The social media Trojan Horse


By Paul Higgins, Emergent Futures
Wednesday, 10 April, 2013


The social media Trojan Horse

Social media has the capacity to be the glue that connects your business with the rest of the world.

There has been a huge amount of hype recently around social media and many people around the world are trying to figure out how best to use the technologies to transform their business models. Beyond that current fixation, social media technologies will change the very nature of how large organisations work. The Mckinsey Global Institute released a report last year with the headline number that use of social media technologies in four sectors could add US$1.3 trillion to the world economy. Underlying that headline is the view that social technologies can increase the productivity of knowledge workers by 20-25%, a huge gain for companies that employ significant numbers of knowledge workers.

At a recent presentation to a CEO institute group, I quoted research that people inside large organisations spend 40% of their time trying to find the right person or the right information to solve a problem or meet a customer need. The overall response from the group was “only 40%”. Social media technologies have great promise in connecting the right person with the right information at the right time.

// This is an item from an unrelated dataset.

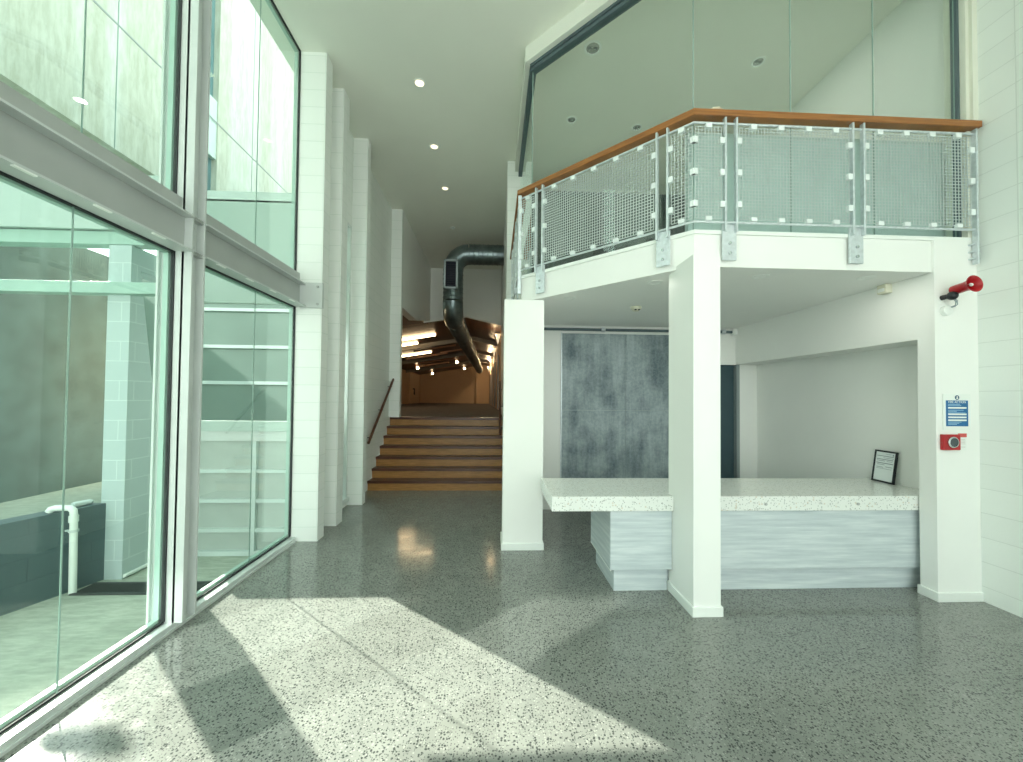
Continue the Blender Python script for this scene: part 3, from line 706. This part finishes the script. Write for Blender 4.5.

This is the core reason that social media technologies can be viewed as a Trojan Horse inside large organisations. If social technologies are about connecting to the right person or right information at the right time, then the question that has to be posed is whether that information or person is necessarily inside your organisation. The increasing use of social technologies inside large organisations means that people will become more and more comfortable in using them to organise their connections and their workflow. Once that happens they will become far more comfortable in using that process to connect and collaborate with people outside of their organisation as well as inside.

The Nobel Prize-winning economist Ronald Coase wrote a paper in 1937 called ‘The Nature of the Firm’. The essential message in that paper is that we build larger organisations because what that organisation is capable of doing is far more valuable than the associated transaction costs that come from a large bureaucracy. It may seem obvious but if we examine the proposition from the point of view of social technologies then it gives us new insights. What we are about to see is a battle between the increased capacity the technologies give individuals and small organisations to collaborate and get things done, and their capacity to reduce transaction costs inside large organisations. There will be no single winner but the basic value proposition of the large organisation is under threat. We will see far more collaboration across groups and less value in large organisations.

What this means from an IT point of view is that these changes will fundamentally change the nature of work inside organisations and will make them more porous to the outside world. This will fundamentally embed IT more strongly into the business process and forward-thinking implementations will be looking to create a structure which facilitates all of this change.